Does email marketing still work? Considering the number of emails in your mailbox, it’s clear marketers still believe. And, in fact, email works. HubSpot reports that nearly 80% of marketers noted an increase in email engagement in 2019, and another study described at Litmus finds a whopping 42 to 1 return on investment with email campaigns. Of course, best practices make email deliver.

The three foundational elements of a solid email marketing program

Before you hit “send,” you’ll want to brush up on these three building blocks that are crucial to mass emails.

1. Create a clean list

If you’ve been collecting email addresses, good for you. “Owning” your list (instead of relying on social media platforms like Facebook) is a key step to connecting with your clients. However, it can be easy to overlook basic list-management principles.

First, you want to vet the addresses. Some of those emails you’ve been using may no longer be valid. According to one estimate at HubSpot, the average email list degrades by 22% each year as people change their service provider or their email address. And those email “bounces” can be hurting your reputation as a valid sender.

Here’s why: Email providers aim to prevent spam messages from reaching their customers, so they keep a watch on the IP (internet protocol) address that’s sending the message to determine if it’s are a legitimate sender before they deliver it. What they’re assessing are factors such as engagement, volume trends, and the content itself.

If you’re identified as an email sender with a list full of bounces or content that never gets opened, your messages could be marked as “spam” and go straight to your recipients’ junk folder. This can hurt your sales, and your customers will move on when they haven’t heard from you.

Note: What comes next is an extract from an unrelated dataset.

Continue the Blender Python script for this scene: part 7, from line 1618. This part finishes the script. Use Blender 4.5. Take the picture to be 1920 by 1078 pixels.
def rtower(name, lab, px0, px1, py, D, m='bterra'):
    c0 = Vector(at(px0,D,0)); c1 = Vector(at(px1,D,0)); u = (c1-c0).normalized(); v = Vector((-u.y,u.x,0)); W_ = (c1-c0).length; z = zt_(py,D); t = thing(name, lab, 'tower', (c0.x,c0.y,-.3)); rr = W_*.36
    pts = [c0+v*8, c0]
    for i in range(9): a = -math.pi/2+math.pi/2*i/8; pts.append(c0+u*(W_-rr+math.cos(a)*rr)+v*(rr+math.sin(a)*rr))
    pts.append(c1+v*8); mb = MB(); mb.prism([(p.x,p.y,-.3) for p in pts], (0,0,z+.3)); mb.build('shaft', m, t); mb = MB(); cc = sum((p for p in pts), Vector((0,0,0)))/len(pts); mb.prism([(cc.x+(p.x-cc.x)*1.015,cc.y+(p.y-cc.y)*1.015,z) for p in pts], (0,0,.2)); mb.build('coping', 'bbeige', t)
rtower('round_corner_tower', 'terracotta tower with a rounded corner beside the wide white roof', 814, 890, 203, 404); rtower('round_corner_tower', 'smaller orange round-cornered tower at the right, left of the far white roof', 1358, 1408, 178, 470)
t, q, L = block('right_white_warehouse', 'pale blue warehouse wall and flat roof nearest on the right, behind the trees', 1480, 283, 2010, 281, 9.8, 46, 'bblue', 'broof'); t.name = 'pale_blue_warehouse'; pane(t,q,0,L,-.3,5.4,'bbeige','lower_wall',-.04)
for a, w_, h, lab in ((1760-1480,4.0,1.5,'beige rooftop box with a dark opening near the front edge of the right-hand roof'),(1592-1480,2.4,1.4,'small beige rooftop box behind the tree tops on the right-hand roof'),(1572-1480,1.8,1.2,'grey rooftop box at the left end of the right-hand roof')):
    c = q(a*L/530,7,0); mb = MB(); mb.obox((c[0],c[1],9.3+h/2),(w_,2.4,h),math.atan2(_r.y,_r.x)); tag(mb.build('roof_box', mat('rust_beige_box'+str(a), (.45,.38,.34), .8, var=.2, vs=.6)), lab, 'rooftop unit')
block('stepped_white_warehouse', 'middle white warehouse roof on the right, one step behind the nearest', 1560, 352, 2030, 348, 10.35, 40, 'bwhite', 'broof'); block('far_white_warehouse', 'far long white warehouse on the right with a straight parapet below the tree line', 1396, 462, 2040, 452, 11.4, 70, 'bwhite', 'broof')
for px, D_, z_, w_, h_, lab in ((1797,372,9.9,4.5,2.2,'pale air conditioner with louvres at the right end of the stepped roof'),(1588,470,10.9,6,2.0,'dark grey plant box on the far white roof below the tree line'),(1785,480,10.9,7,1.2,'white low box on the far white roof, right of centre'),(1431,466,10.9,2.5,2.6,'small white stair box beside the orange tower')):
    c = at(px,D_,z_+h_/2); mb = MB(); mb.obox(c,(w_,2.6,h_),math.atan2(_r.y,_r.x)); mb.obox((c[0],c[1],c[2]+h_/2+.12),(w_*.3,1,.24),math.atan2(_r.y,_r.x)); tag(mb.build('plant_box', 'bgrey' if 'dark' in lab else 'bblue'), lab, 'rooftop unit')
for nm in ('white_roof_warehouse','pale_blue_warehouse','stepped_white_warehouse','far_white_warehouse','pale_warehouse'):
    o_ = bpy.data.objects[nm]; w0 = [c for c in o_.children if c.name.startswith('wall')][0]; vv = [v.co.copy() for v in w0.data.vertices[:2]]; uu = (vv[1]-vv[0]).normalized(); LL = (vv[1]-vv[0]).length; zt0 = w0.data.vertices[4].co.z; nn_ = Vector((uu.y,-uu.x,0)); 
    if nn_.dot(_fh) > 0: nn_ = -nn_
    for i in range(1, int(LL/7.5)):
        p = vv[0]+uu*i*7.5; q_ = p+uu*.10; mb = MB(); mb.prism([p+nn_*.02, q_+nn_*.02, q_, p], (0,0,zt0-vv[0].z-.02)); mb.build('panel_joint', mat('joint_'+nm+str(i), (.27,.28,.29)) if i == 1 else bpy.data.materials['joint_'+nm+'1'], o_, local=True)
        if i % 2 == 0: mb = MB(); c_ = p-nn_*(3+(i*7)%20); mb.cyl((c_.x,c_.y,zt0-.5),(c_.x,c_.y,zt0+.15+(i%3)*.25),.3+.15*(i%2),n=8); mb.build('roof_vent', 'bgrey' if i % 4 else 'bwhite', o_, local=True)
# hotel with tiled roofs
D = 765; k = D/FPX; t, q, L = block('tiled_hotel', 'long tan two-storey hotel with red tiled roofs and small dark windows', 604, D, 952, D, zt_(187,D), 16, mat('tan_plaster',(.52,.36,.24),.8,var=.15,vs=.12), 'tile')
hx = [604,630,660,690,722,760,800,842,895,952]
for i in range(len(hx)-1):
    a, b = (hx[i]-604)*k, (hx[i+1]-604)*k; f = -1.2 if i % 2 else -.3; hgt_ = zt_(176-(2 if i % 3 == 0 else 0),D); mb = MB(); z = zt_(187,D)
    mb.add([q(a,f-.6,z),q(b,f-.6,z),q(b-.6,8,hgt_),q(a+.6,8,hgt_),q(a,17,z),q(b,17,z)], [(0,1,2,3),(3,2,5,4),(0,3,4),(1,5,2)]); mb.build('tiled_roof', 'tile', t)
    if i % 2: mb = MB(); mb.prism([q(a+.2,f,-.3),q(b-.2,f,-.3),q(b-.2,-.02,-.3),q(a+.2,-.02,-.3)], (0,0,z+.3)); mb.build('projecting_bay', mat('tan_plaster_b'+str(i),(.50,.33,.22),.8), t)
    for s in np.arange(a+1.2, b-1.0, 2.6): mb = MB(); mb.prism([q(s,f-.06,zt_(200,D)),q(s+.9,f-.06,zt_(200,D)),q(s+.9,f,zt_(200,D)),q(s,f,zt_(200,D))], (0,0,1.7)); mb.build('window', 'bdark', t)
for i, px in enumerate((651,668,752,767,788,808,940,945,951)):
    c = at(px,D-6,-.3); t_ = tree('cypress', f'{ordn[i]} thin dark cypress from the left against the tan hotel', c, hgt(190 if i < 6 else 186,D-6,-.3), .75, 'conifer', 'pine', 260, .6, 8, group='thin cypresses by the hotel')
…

2. Adhere to privacy requirements

Over the past several years, privacy laws have tightened, and recipients need to have “opted in” to your list. Here are the main laws to be aware of and adhere to—or face fines:

  • CAN-SPAM (Controlling the Assault of Non-Solicited Pornography and Marketing): This U.S. federal law, which went into effect in 2004, serves as a baseline for what email marketers need to know. In short, to avoid running afoul of CAN-SPAM, your emails need accurate header and subject lines, clear identification as an advertisement and easy opt-out procedures for those who choose to unsubscribe.
  • General Data Protection Regulation (GDPR): If you have international subscribers, you must conform to the requirements of GDPR. The main provisions of GDPR include a strict subscription process, such as a “double opt-in,” where subscribers confirm they asked for your messages, and also an easy way to unsubscribe. While you might not typically work internationally, these guidelines are still wise to follow, since you might not know where your subscribers originate, and you can be assured you are also conforming to domestic best practices.
  • Canada’s Anti-Spam Legislation (CASL): Yes, Canada has a similar law as well, which went into effect in 2014. Like GDPR, it requires consent, or opting in, to a list.

3. Send strong content

Five elements that can help bolster your email campaigns:

  • Use a strong subject line. One way to determine what subject lines work best is to use “A/B testing,” sometimes called “split” testing to see what resonates. (Here’s more on how A/B testing can be useful for different aspects of your email campaigns.)
  • Personalize your messages. Everyone wants something that was created just for them. In fact, emails with a personalized subject line are 26% more likely to be opened. As you get more sophisticated, you also might choose to customize them for various customer targets.
  • Create engaging content. There are so many ways you can interact with your customers—welcome emails, promotional sales blasts, blog posts and newsletters are just a few suggestions. Providing varied content will keep your customers educated and entertained and ensure they value to your communications.
  • Include a clear call to action. What do you want your readers to do after they’ve opened your email? Check out your new products or services? Read an article or download an eBook? Make sure it’s clearly stated in your email and you’ll improve engagement.
  • Be consistent. Think of your email communications as a campaign. The best email programs are those that have a cadence. Maybe you send a promotional offer every Monday and a new blog post every Thursday. When your recipients know when you’ll be visiting their inbox, they’re more apt to look for you—and notice if you’re gone. You also might be wondering when you should send email for maximum engagement. Multiple studies indicate that Thursday during the workday is the best time. Still, don’t feel bound by a specific time; send your email whenever you feel is best, based on how your customers respond to your messages.

Make your emails part of your customer experience and growth strategy. Planning your campaign, think about your social channels, your onsite promotions and your website. All together, they create great paths for promoting your brand.